What is asked =
Copy out exactly the lines from the first line of the material below through the line containing "sc.camera = cam", and nothing beyond them.

Information provided =
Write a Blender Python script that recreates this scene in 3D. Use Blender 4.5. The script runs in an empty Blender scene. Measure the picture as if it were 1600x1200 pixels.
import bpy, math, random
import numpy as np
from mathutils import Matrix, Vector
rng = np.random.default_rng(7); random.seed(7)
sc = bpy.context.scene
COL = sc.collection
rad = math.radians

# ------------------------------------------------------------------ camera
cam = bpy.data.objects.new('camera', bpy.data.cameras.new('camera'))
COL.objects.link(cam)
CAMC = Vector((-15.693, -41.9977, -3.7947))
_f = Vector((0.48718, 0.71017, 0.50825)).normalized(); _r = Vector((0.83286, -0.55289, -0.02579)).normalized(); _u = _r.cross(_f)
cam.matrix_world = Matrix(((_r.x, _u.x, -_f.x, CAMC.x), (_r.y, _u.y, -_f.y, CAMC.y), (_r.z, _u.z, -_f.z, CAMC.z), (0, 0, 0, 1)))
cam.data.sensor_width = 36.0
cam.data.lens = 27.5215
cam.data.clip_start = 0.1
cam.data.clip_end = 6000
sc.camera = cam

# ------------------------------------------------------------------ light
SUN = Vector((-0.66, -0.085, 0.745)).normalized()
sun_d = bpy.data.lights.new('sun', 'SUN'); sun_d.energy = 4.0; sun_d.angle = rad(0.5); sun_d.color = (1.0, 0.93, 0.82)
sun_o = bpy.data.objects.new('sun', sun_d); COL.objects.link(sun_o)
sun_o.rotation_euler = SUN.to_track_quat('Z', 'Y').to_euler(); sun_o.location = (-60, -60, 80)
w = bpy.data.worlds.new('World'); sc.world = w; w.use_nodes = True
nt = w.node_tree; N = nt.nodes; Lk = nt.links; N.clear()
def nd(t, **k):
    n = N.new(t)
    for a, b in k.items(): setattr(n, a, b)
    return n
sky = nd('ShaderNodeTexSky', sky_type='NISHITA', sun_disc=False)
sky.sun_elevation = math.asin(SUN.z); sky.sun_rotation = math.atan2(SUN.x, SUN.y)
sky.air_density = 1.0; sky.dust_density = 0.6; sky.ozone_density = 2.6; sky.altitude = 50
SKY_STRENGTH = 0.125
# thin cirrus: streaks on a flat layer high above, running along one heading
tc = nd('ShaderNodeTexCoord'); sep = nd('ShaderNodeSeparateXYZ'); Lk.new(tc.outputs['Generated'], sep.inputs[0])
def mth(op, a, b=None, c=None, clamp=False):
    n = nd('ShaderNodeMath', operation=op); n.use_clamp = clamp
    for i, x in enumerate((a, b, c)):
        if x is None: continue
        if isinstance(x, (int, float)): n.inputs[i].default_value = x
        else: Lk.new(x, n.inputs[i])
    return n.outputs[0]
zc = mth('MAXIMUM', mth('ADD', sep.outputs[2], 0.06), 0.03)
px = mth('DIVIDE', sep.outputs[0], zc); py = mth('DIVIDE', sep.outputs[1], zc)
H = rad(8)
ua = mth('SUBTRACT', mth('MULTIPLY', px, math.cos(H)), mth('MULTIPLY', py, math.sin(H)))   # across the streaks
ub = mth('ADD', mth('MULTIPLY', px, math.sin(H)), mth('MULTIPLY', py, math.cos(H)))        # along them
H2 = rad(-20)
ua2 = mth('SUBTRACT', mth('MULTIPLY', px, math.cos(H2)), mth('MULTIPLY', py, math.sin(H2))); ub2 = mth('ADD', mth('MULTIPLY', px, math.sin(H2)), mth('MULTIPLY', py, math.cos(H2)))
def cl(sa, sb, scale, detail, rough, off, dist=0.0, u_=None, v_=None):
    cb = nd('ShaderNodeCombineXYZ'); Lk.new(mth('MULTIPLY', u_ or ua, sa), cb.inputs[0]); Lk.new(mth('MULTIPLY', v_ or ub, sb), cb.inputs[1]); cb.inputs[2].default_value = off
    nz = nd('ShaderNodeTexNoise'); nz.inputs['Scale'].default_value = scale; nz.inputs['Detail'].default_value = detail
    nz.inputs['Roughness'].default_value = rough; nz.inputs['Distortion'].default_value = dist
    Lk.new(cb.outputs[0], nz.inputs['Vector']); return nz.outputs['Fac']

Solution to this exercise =
Write a Blender Python script that recreates this scene in 3D. Use Blender 4.5. The script runs in an empty Blender scene. Measure the picture as if it were 1600x1200 pixels.
import bpy, math, random
import numpy as np
from mathutils import Matrix, Vector
rng = np.random.default_rng(7); random.seed(7)
sc = bpy.context.scene
COL = sc.collection
rad = math.radians

# ------------------------------------------------------------------ camera
cam = bpy.data.objects.new('camera', bpy.data.cameras.new('camera'))
COL.objects.link(cam)
CAMC = Vector((-15.693, -41.9977, -3.7947))
_f = Vector((0.48718, 0.71017, 0.50825)).normalized(); _r = Vector((0.83286, -0.55289, -0.02579)).normalized(); _u = _r.cross(_f)
cam.matrix_world = Matrix(((_r.x, _u.x, -_f.x, CAMC.x), (_r.y, _u.y, -_f.y, CAMC.y), (_r.z, _u.z, -_f.z, CAMC.z), (0, 0, 0, 1)))
cam.data.sensor_width = 36.0
cam.data.lens = 27.5215
cam.data.clip_start = 0.1
cam.data.clip_end = 6000
sc.camera = cam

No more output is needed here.